Journeying through life, Diamante has worked as a fry cook, dishwasher, stock boy, and bike messenger. He has tossed pizza, been a DJ, and put in time as a bouncer at more than a few strip clubs in California. Closer to the arts, he started playing drums in fifth grade and has been a member of several punk rock bands. In recent years, his main gig was emceeing at Scores East (an upscale adult club in New York).

“Scores was an interesting place,” Diamante says. “I worked there three nights a week from seven at night till about 5:30 in the morning. I fronted for the club and orchestrated what happened on the nights when I was on. I ran the rotations, talked to the patrons, and played music the whole night. I love naked women; I love playing music; and the money was good. So it was a win-win-win situation.”

Scores lost its liquor license and closed at the end of 2008. As for what he’ll do next, David notes, “I have some stuff brewing, but no final word yet.” The sweet science will benefit if ring announcing is part of his future.

Diamante has never boxed competitively. But he started sparring in his late twenties while living in East Oakland and still spends time in the gym. He got into ring announcing about five years ago.

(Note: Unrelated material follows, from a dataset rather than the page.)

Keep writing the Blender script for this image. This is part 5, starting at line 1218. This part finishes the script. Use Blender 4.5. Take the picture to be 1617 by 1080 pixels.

“Watching television,” David explains, “I’d see guys like Ed Derian, Mark Beiro, Michael Buffer, and Jimmy Lennon. I liked them a lot. I believe in doing what I want to do, so I approached Justin Blair [who runs amateur fights at the Church Street Gym in Manhattan] and asked if I could do one of their shows. He said yes, and they’ve been using me ever since.”

Diamante has worked about twenty pro cards. Three shows stand out in his mind.

In September 2005, David was the ring announcer for Jimmy Lange vs. Perry Ballard at George Mason University in Virginia. “I went to school there for a while,” he says, “so that night was special for me.” Seventeen months later, he hit the big-time with an HBO Boxing After Dark tripleheader: Paulie Malignaggi vs. Edner Cherry, Sechew Powell vs. Ishe Smith, and Andre Berto vs. Norberto Bravo. That was followed by James Moore against J. C. Candelo in March 2008 at Madison Square Garden.

“There’s no school for ring announcing,” Diamante says of his craft. “It’s on the job training. You learn as you go. My style as an announcer is traditional out of respect for the sport. I never lose sight of the fact that it’s not about me; it’s about the fighters. If I get nervous before a fight, I remind myself that I’m not the guy in the corner. These guys go into the ring and risk their lives. I watch these guys fight and I’m in awe.”

“But I’ve always been a showman,” David continues. “I understand what goes into the experience when someone goes to a live event. It’s about the fights but it’s not only about the fights. A good ring announcer can rev up the crowd and even the fighters and change the experience for everyone.”

As for his own personal journey, Diamante says, “I did a lot of work on myself to get to where I am in my life. Now my thing is, I try to come nice and show respect for people. But give me my respect and don’t cross the line. If you cross the line, there might be a problem.” He pauses to reflect; then adds, “I am who I am, and I’m doing the best I can. To come out of everything I’ve gone through, to have my health and the life I have now is a blessing.”